»»
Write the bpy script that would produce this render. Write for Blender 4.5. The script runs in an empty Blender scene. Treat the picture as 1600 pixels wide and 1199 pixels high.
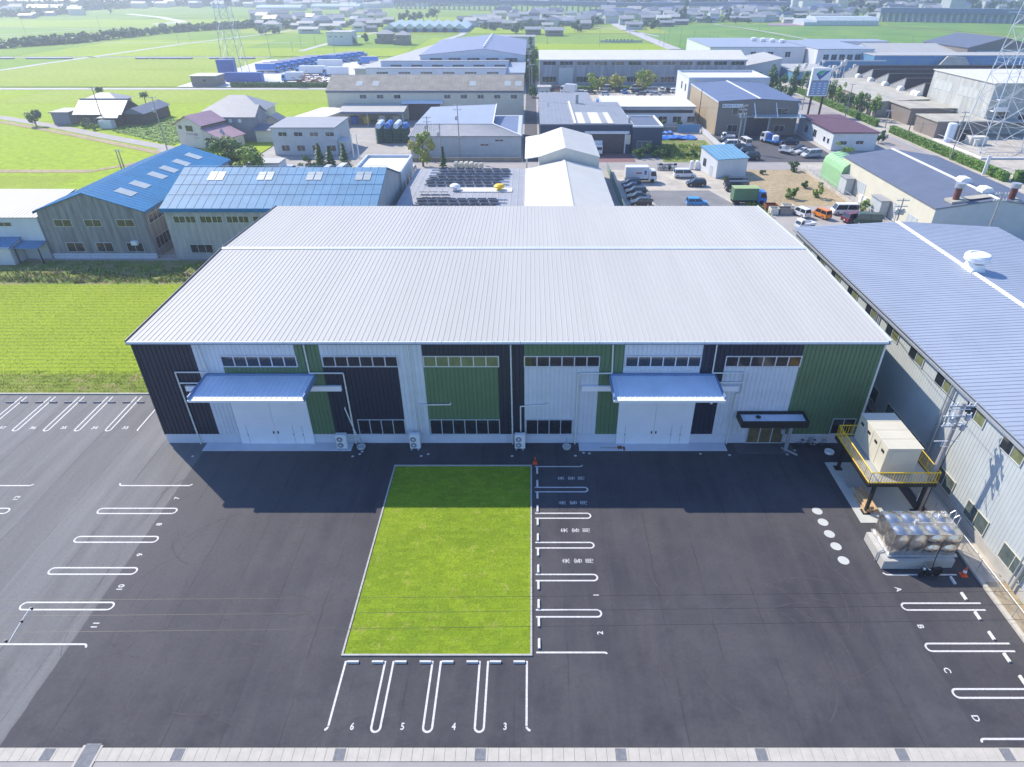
import bpy, math, random
from mathutils import Vector, Matrix
R = math.radians
rnd = random.Random(7)
S = bpy.context.scene
COL = S.collection
# ---------------------------------------------------------------- camera, sky, sun, exposure
H, YH, YN, X0, FPX, PITCH = 36.4, -35.0, 2179.0, 830.0, 1001.0, R(32.37)
TT, CC = math.tan(PITCH), math.cos(PITCH)
cam = bpy.data.cameras.new("camera"); cam_o = bpy.data.objects.new("camera", cam); COL.objects.link(cam_o)
cam_o.location = (0, 0, H); cam_o.rotation_euler = (R(90) - PITCH, 0, 0)
cam.sensor_fit = 'HORIZONTAL'; cam.sensor_width = 36; cam.lens = 36 * FPX / 1600
cam.shift_x = -30 / 1600; cam.clip_end = 9000; cam.clip_start = .5
S.camera = cam_o
W = bpy.data.worlds.new("World"); S.world = W; W.use_nodes = True
nt = W.node_tree; bg = nt.nodes['Background']; sky = nt.nodes.new('ShaderNodeTexSky')
sky.sky_type = 'NISHITA'; sky.sun_disc = False
SUNV = Vector((-8.9, 8.3, 11.0)).normalized()
sky.sun_elevation = math.asin(SUNV.z); sky.sun_rotation = math.atan2(SUNV.x, SUNV.y)
tint = nt.nodes.new('ShaderNodeMix'); tint.data_type = 'RGBA'; tint.blend_type = 'MULTIPLY'; tint.inputs[0].default_value = 1
tint.inputs[7].default_value = (.90, .97, 1.10, 1); nt.links.new(sky.outputs[0], tint.inputs[6]); nt.links.new(tint.outputs[2], bg.inputs[0]); bg.inputs[1].default_value = 0.15
sky.air_density = 1.2; sky.dust_density = 0.3; sky.ozone_density = 8
sl = bpy.data.lights.new("sun", 'SUN'); sl.energy = 4.4; sl.angle = R(.5); sl.color = (1, .90, .73)
so = bpy.data.objects.new("sun", sl); COL.objects.link(so)
so.rotation_euler = (-SUNV).to_track_quat('-Z', 'Y').to_euler(); so.location = (-60, 60, 90)
S.view_settings.view_transform = 'Standard'; S.view_settings.look = 'None'
S.view_settings.exposure = 0.65; S.view_settings.gamma = 1
S.cycles.max_bounces = 6; S.cycles.diffuse_bounces = 3; S.cycles.volume_bounces = 0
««
Task requirements: Transcribe the whole listing, character for character, but not its images.

Exercise answer:
Write the bpy script that would produce this render. Write for Blender 4.5. The script runs in an empty Blender scene. Treat the picture as 1600 pixels wide and 1199 pixels high.
import bpy, math, random
from mathutils import Vector, Matrix
R = math.radians
rnd = random.Random(7)
S = bpy.context.scene
COL = S.collection
# ---------------------------------------------------------------- camera, sky, sun, exposure
H, YH, YN, X0, FPX, PITCH = 36.4, -35.0, 2179.0, 830.0, 1001.0, R(32.37)
TT, CC = math.tan(PITCH), math.cos(PITCH)
cam = bpy.data.cameras.new("camera"); cam_o = bpy.data.objects.new("camera", cam); COL.objects.link(cam_o)
cam_o.location = (0, 0, H); cam_o.rotation_euler = (R(90) - PITCH, 0, 0)
cam.sensor_fit = 'HORIZONTAL'; cam.sensor_width = 36; cam.lens = 36 * FPX / 1600
cam.shift_x = -30 / 1600; cam.clip_end = 9000; cam.clip_start = .5
S.camera = cam_o
W = bpy.data.worlds.new("World"); S.world = W; W.use_nodes = True
nt = W.node_tree; bg = nt.nodes['Background']; sky = nt.nodes.new('ShaderNodeTexSky')
sky.sky_type = 'NISHITA'; sky.sun_disc = False
SUNV = Vector((-8.9, 8.3, 11.0)).normalized()
sky.sun_elevation = math.asin(SUNV.z); sky.sun_rotation = math.atan2(SUNV.x, SUNV.y)
tint = nt.nodes.new('ShaderNodeMix'); tint.data_type = 'RGBA'; tint.blend_type = 'MULTIPLY'; tint.inputs[0].default_value = 1
tint.inputs[7].default_value = (.90, .97, 1.10, 1); nt.links.new(sky.outputs[0], tint.inputs[6]); nt.links.new(tint.outputs[2], bg.inputs[0]); bg.inputs[1].default_value = 0.15
sky.air_density = 1.2; sky.dust_density = 0.3; sky.ozone_density = 8
sl = bpy.data.lights.new("sun", 'SUN'); sl.energy = 4.4; sl.angle = R(.5); sl.color = (1, .90, .73)
so = bpy.data.objects.new("sun", sl); COL.objects.link(so)
so.rotation_euler = (-SUNV).to_track_quat('-Z', 'Y').to_euler(); so.location = (-60, 60, 90)
S.view_settings.view_transform = 'Standard'; S.view_settings.look = 'None'
S.view_settings.exposure = 0.65; S.view_settings.gamma = 1
S.cycles.max_bounces = 6; S.cycles.diffuse_bounces = 3; S.cycles.volume_bounces = 0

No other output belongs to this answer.